The Quenching of the Fire

Hours before the invasion of Kuwait, the Associated Press reported that the U.S. Commerce Department authorized a US. manufacturer last spring to ship specialized industrial furnaces to Iraq, even though officials at Commerce had been warned that the furnaces could be used in the production of nuclear warheads and missile nose cones.

The U.S. Customs Service officials intercepted the shipment on a dock in Philadelphia, as they earlier last year stopped another shipment to Iraq that consisted of nuclear warhead triggers. How many similar shipments got through? That we may discover the hard way.

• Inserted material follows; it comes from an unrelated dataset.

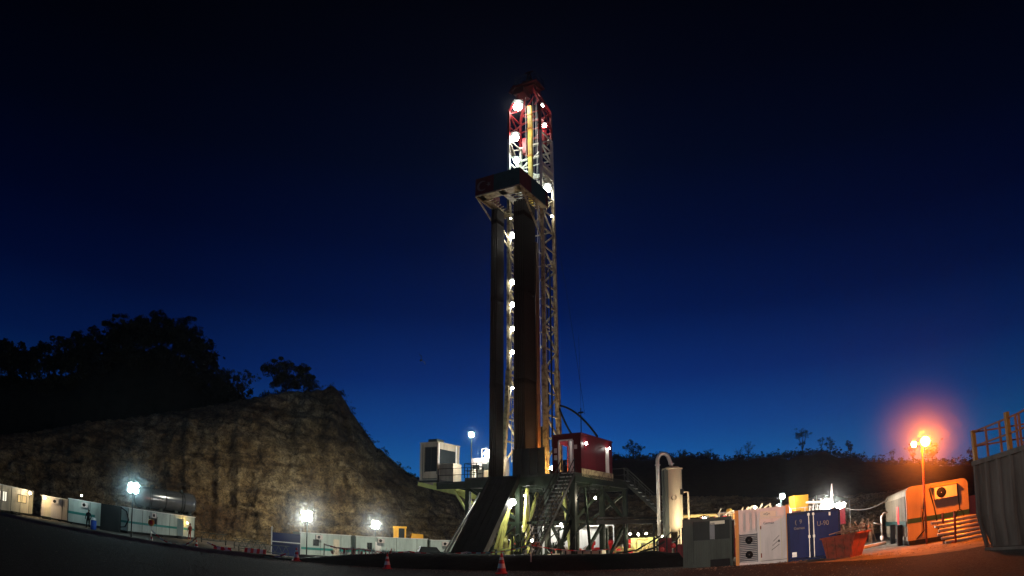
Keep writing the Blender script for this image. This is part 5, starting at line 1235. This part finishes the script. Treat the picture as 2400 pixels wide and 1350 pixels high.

American assistance to Iraq's nuclear development hasn't only consisted of providing the technical components. The United States has also provided Saddam Hussein with something that might in the long run be more important: the political rationale for Iraq's nuclear weapons program.

Iraq is a signatory in good standing of the Treaty on the Nonproliferation of Nuclear Weapons (known as the Nonproliferation Treaty, the NPT), which was intended to prevent the spread of atomic weapons -- for countries which didn't yet have them, but also for the superpowers, who agreed in the treaty to pursue negotiations "in good faith" toward eliminating their nuclear arsenals.

As we know, it hasn't worked. The Soviet Union and the United States, despite the removal of the Cold War rationale for their buildup of nuclear warheads, continue to build new and better weapons -- the numbers now stand somewhere around 50,000.

Many non-nuclear countries see the superpowers continuing full tilt with their nuclear stockpiling, and say to themselves, If they can do it, why can't we?